A far da contorno alla storia di questi due ragazzi c’è un’ottima fotografia ed è evidente come all’autrice le idee non manchino, le trovate interessanti e fuori dagli schemi sono molto carine, per quanto sempre molto stereotipate. La scelta degli attori l’ho trovata molto azzeccata ed è sicuramente uno dei pregi della pellicola. Elle Fanning e Justice Smith interpretano in modo intenso e convincente il loro ruolo e tirano le fila di tutto il film da soli, gli altri personaggi sono praticamente marginali.
È sicuramente un film che vuole apparire intenso e a tratti ci riesce pure, ma per quanto abbia colto il messaggio che voleva trasmettere rimane per me carente in qualche dettaglio.

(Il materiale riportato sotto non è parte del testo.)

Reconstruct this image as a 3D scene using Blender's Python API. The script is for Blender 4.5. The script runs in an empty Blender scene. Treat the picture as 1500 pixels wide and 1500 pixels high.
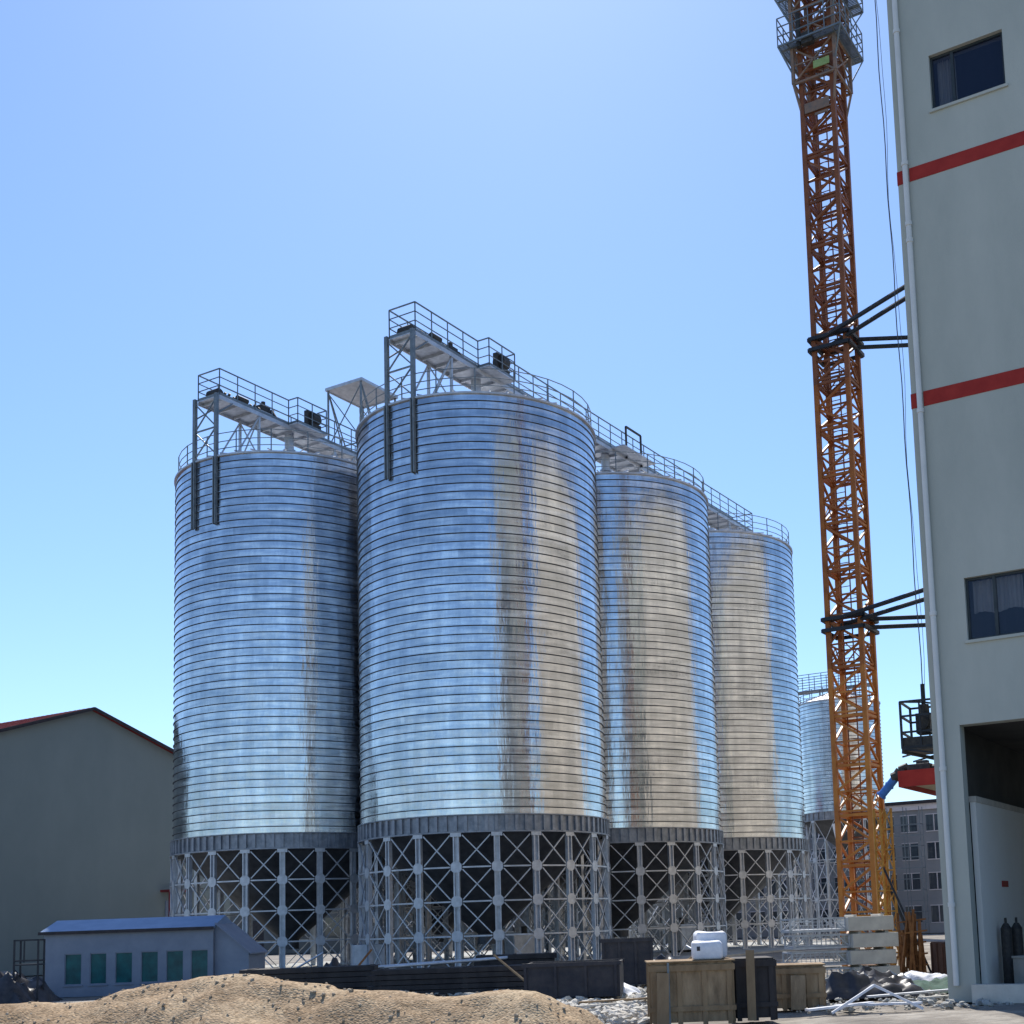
import bpy, math, random
from mathutils import Vector, Matrix, noise
random.seed(7)
scene = bpy.context.scene
C = scene.collection
R_ = math.radians
PI = math.pi

# ------------------------------------------------------------------ frame of the site
A = 0.515                                   # heading of the silo rows
U = Vector((math.sin(A), math.cos(A), 0))   # along the rows, away from the camera
V = Vector((-math.cos(A), math.sin(A), 0))  # across the rows, to the left
ROT = math.atan2(U.y, U.x)
EYE = 1.9

# ------------------------------------------------------------------ materials
def nt(name):
    m = bpy.data.materials.new(name); m.use_nodes = True
    t = m.node_tree
    return m, t, t.nodes['Principled BSDF']
def node(t, typ, **kw):
    n = t.nodes.new(typ)
    for k, v in kw.items():
        if hasattr(n, k): setattr(n, k, v)
        else: n.inputs[k].default_value = v
    return n
def mapped(t, scale=(1, 1, 1), coord='Object'):
    tc = node(t, 'ShaderNodeTexCoord'); mp = node(t, 'ShaderNodeMapping')
    mp.inputs['Scale'].default_value = scale
    t.links.new(tc.outputs[coord], mp.inputs['Vector'])
    return mp.outputs['Vector']
def ramp(t, fac, stops):
    r = node(t, 'ShaderNodeValToRGB'); cr = r.color_ramp
    while len(cr.elements) < len(stops): cr.elements.new(.5)
    for e, (p, c) in zip(cr.elements, stops):
        e.position = p; e.color = (*c, 1) if len(c) == 3 else c
    t.links.new(fac, r.inputs['Fac'])
    return r.outputs['Color']
def matte(name, ca, cb, scale=2., rough=.85, bump=.0, bscale=30., metal=0., stretch=(1, 1, 1), detail=6., spec=.3, lo=.3, hi=.7):
    m, t, b = nt(name)
    v = mapped(t, stretch)
    n = node(t, 'ShaderNodeTexNoise'); n.inputs['Scale'].default_value = scale; n.inputs['Detail'].default_value = detail
    n.inputs['Roughness'].default_value = .65
    t.links.new(v, n.inputs['Vector'])
    t.links.new(ramp(t, n.outputs['Fac'], [(lo, ca), (hi, cb)]), b.inputs['Base Color'])
    b.inputs['Roughness'].default_value = rough; b.inputs['Metallic'].default_value = metal
    b.inputs['Specular IOR Level'].default_value = spec
    if bump:
        n2 = node(t, 'ShaderNodeTexNoise'); n2.inputs['Scale'].default_value = bscale; n2.inputs['Detail'].default_value = 4
        t.links.new(v, n2.inputs['Vector'])
        bp = node(t, 'ShaderNodeBump'); bp.inputs['Strength'].default_value = 1.; bp.inputs['Distance'].default_value = bump
        t.links.new(n2.outputs['Fac'], bp.inputs['Height']); t.links.new(bp.outputs['Normal'], b.inputs['Normal'])
    return m

def silo_metal():
    m, t, b = nt('galvanised_sheet')
    # rolled sheet: bands of slightly different zinc, vertical run-off streaks, small dents
    v = mapped(t, (.55, .55, .06))
    n = node(t, 'ShaderNodeTexNoise'); n.inputs['Scale'].default_value = 3.; n.inputs['Detail'].default_value = 7; n.inputs['Roughness'].default_value = .6
    t.links.new(v, n.inputs['Vector'])
    v2 = mapped(t, (.35, .35, 2.5))
    n2 = node(t, 'ShaderNodeTexNoise'); n2.inputs['Scale'].default_value = 1.6; n2.inputs['Detail'].default_value = 3
    t.links.new(v2, n2.inputs['Vector'])
    mx = node(t, 'ShaderNodeMath', operation='ADD'); t.links.new(n.outputs['Fac'], mx.inputs[0]); t.links.new(n2.outputs['Fac'], mx.inputs[1])
    tc = node(t, 'ShaderNodeTexCoord'); sp = node(t, 'ShaderNodeSeparateXYZ'); t.links.new(tc.outputs['Object'], sp.inputs[0])
    def mth(op, a, b=None, c=None):
        q = node(t, 'ShaderNodeMath', operation=op)
        for k, val in enumerate((a, b, c)):
            if val is None: continue
            if isinstance(val, (int, float)): q.inputs[k].default_value = val
            else: t.links.new(val, q.inputs[k])
        return q.outputs[0]
    ri = mth('FLOOR', mth('MULTIPLY', mth('SUBTRACT', sp.outputs['Z'], 6.98), 2.5))
    ang = mth('MULTIPLY', mth('ARCTAN2', sp.outputs['Y'], sp.outputs['X']), 1.91)
    ci = mth('FLOOR', mth('ADD', ang, mth('MULTIPLY', ri, .37)))
    cb = node(t, 'ShaderNodeCombineXYZ'); t.links.new(ri, cb.inputs[0]); t.links.new(ci, cb.inputs[1])
    wn = node(t, 'ShaderNodeTexWhiteNoise'); wn.noise_dimensions = '2D'; t.links.new(cb.outputs[0], wn.inputs['Vector'])
    vd = mapped(t, (1.2, 1.2, 6.)); nd = node(t, 'ShaderNodeTexNoise'); nd.inputs['Scale'].default_value = 1.1; nd.inputs['Detail'].default_value = 5
    t.links.new(vd, nd.inputs['Vector'])
    extra = mth('ADD', mth('MULTIPLY', mth('SUBTRACT', wn.outputs['Value'], .5), .13), mth('MULTIPLY', mth('SUBTRACT', nd.outputs['Fac'], .5), .24))
    class O_: pass
    hf = O_(); hf.outputs = [mth('ADD', mth('MULTIPLY', mx.outputs[0], .5), extra)]
    t.links.new(ramp(t, hf.outputs[0], [(.32, (.38, .40, .43)), (.5, (.53, .55, .59)), (.68, (.78, .80, .83))]), b.inputs['Base Color'])
    b.inputs['Metallic'].default_value = 1.
    rr = node(t, 'ShaderNodeMapRange'); rr.inputs['To Min'].default_value = .13; rr.inputs['To Max'].default_value = .27
    rr.inputs['From Min'].default_value = .35; rr.inputs['From Max'].default_value = .65
    t.links.new(n2.outputs['Fac'], rr.inputs['Value']); t.links.new(rr.outputs['Result'], b.inputs['Roughness'])
    v3 = mapped(t, (1., 1., .22))
    n3 = node(t, 'ShaderNodeTexNoise'); n3.inputs['Scale'].default_value = 1.7; n3.inputs['Detail'].default_value = 3
    t.links.new(v3, n3.inputs['Vector'])
    n4 = node(t, 'ShaderNodeTexNoise'); n4.inputs['Scale'].default_value = 9.; n4.inputs['Detail'].default_value = 3
    t.links.new(v3, n4.inputs['Vector'])
    ad = node(t, 'ShaderNodeMath', operation='MULTIPLY_ADD'); ad.inputs[1].default_value = .16
    t.links.new(n4.outputs['Fac'], ad.inputs[0]); t.links.new(n3.outputs['Fac'], ad.inputs[2])
    bp = node(t, 'ShaderNodeBump'); bp.inputs['Distance'].default_value = .035; bp.inputs['Strength'].default_value = 1
    t.links.new(ad.outputs[0], bp.inputs['Height']); t.links.new(bp.outputs['Normal'], b.inputs['Normal'])
    return m

M = {}
M['silo'] = silo_metal()
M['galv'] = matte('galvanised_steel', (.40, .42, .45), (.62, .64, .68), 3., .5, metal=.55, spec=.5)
M['galv_dark'] = matte('weathered_galvanised', (.16, .18, .20), (.30, .32, .34), 2.5, .55, metal=.6)
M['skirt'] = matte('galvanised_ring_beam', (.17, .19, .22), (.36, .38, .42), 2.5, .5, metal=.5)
M['seam'] = matte('fold_shade_and_dirt', (.03, .035, .045), (.10, .11, .13), 1.5, .6, metal=.5)  # lip undersides: crevice shade and dirt put into the colour
M['hopper'] = matte('hopper_steel', (.06, .062, .07), (.13, .135, .145), 1.5, .6, metal=.5)
M['rail'] = matte('railing_steel', (.14, .17, .19), (.26, .29, .31), 4., .55, metal=.5)
M['machine'] = matte('greasy_machinery', (.02, .022, .025), (.07, .065, .06), 9., .6)
M['belt'] = matte('belt_rubber', (.03, .03, .033), (.06, .06, .06), 4., .8)
M['crane'] = matte('crane_orange_paint', (.34, .10, .012), (.62, .24, .035), 1.1, .5, spec=.4)
M['crane_mid'] = matte('crane_half_backlit_tone', (.20, .06, .018), (.44, .15, .03), 1.4, .55)  # mid mast: part of the backlit darkening is painted in
M['crane_top'] = matte('crane_backlit_tone', (.13, .048, .025), (.30, .105, .04), 1.4, .55)  # upper mast: same paint, darkened in colour for its backlit look
M['crane_frame'] = matte('climbing_frame_paint', (.14, .13, .12), (.34, .20, .13), 2.5, .6)
M['strut'] = matte('dark_painted_steel', (.012, .018, .028), (.03, .035, .045), 5., .5)
M['render'] = matte('cream_render', (.37, .39, .35), (.50, .51, .455), .38, .9, bump=.004, bscale=40, detail=9, stretch=(1, 1, .35))
M['hall'] = matte('warm_cream_render', (.74, .64, .49), (.82, .72, .57), .35, .9, detail=8)
M['red'] = matte('red_band_paint', (.28, .018, .014), (.40, .035, .025), 1.8, .7)
M['pipe'] = matte('pvc_downpipe', (.62, .62, .60), (.70, .70, .67), 2, .45)
M['frame'] = matte('dark_window_frame', (.025, .035, .04), (.05, .06, .065), 5, .4)
M['concrete'] = matte('site_concrete', (.28, .28, .26), (.46, .45, .41), 1.6, .9, bump=.006, bscale=25)
M['ballast'] = matte('ballast_concrete', (.46, .43, .38), (.66, .62, .54), 2., .9, bump=.006, bscale=22)
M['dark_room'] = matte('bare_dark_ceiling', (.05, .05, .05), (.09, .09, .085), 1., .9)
M['wall_in'] = matte('painted_partition', (.78, .77, .72), (.84, .83, .78), .8, .9)
M['shed'] = matte('grey_render', (.18, .215, .215), (.235, .27, .265), .16, .9, bump=.004, bscale=30, detail=9, stretch=(1, 1, .5))
M['roof_red'] = matte('red_roof_sheet', (.17, .02, .025), (.28, .035, .035), 1.2, .55)
M['trim'] = matte('dark_trim', (.02, .02, .025), (.05, .04, .045), 3, .6)
M['cabin'] = matte('cabin_panel', (.17, .205, .27), (.23, .27, .34), 1.2, .55)
M['cabin_roof'] = matte('cabin_blue_roof', (.12, .20, .34), (.19, .28, .44), 1.5, .45)
M['teal'] = matte('teal_glazing', (.003, .05, .06), (.008, .13, .14), 2.3, .3, spec=.3)
M['ply'] = matte('weathered_plywood', (.12, .08, .045), (.46, .33, .20), 3.2, .85, stretch=(1, 1, .3), bump=.006, bscale=30)
M['timber'] = matte('rough_timber', (.17, .11, .06), (.34, .24, .14), 3, .85, stretch=(1, 1, .3))
M['timber_dark'] = matte('wet_dark_timber', (.025, .022, .024), (.06, .052, .05), 3, .7, stretch=(1, 1, .4))
M['navy'] = matte('dark_navy_steel', (.014, .018, .03), (.06, .055, .06), 2.2, .6, bump=.01, bscale=6)
M['tarp'] = matte('black_plastic_sheet', (.02, .022, .028), (.06, .058, .065), 4, .35)
M['tarp_green'] = matte('green_netting', (.02, .06, .045), (.04, .11, .08), 8, .8)
M['white'] = matte('white_woven_plastic', (.62, .64, .70), (.80, .81, .84), 8, .6, bump=.006, bscale=22)
M['rust'] = matte('rusty_steel', (.14, .055, .02), (.34, .16, .06), 4, .8)
M['brown'] = matte('brown_boards', (.055, .025, .018), (.11, .055, .035), 3, .8, stretch=(1, 1, .4))
M['blue'] = matte('blue_duct_paint', (.03, .13, .42), (.06, .20, .55), 3, .45)
M['facade'] = matte('grey_facade', (.22, .225, .24), (.31, .315, .33), .35, .9)
M['fascia'] = matte('pale_fascia', (.55, .50, .52), (.68, .64, .66), 2, .8)
M['glass_dark'] = matte('dark_glazing', (.02, .03, .045), (.05, .065, .085), .8, .08, spec=.7)
M['curtain'] = matte('pale_curtain', (.78, .80, .80), (.88, .88, .88), 6., .9)
M['rope'] = matte('steel_rope', (.05, .06, .07), (.09, .10, .11), 9, .6)
M['tan_soffit'] = matte('tan_soffit', (.30, .25, .18), (.38, .32, .23), 2, .8)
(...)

ATTENZIONE, DA QUI SONO PRESENTI SUL FINALE spoiler

Onestamente penso che il film si sarebbe potuto concludere diversamente, non mi avrebbe stonato un finale da classico romanzetto rosa. Il Finch razionale a me piaceva davvero e mi sarebbe bastato lo spessore dato al film dalle problematiche di lei, senza aggiungere altra carne al fuoco …soprattutto se non spiegata. Lui non si capisce davvero se abbia una qualche strana patologia, se sia borderline o altro. Per un attimo ho creduto che rivedesse in se stesso il padre violento e che non si riuscisse a togliere di dosso questa sensazione, ma questo non spiegherebbe altri comportamenti che ha.
Sembra che si sia concentrata tutta l’attenzione nel rendere al meglio il personaggio di Violet e che agli altri sia stata data un’attenzione più marginale. L’amica di lei all’ultimo si scopre essere bulimica e ha anche lei tentato il suicidio (l’80% dei ragazzi americani sono tutti così?!), ma la cosa viene buttata lì, due frasette e ciaone. A quel punto potevano anche non dirlo e concentrarsi maggiornamente su Finch. Beh onestamente questa mancata caratterizzazione a me è mancata molto, poteva dare quel “di più” a un film che ribadisco non essere brutto.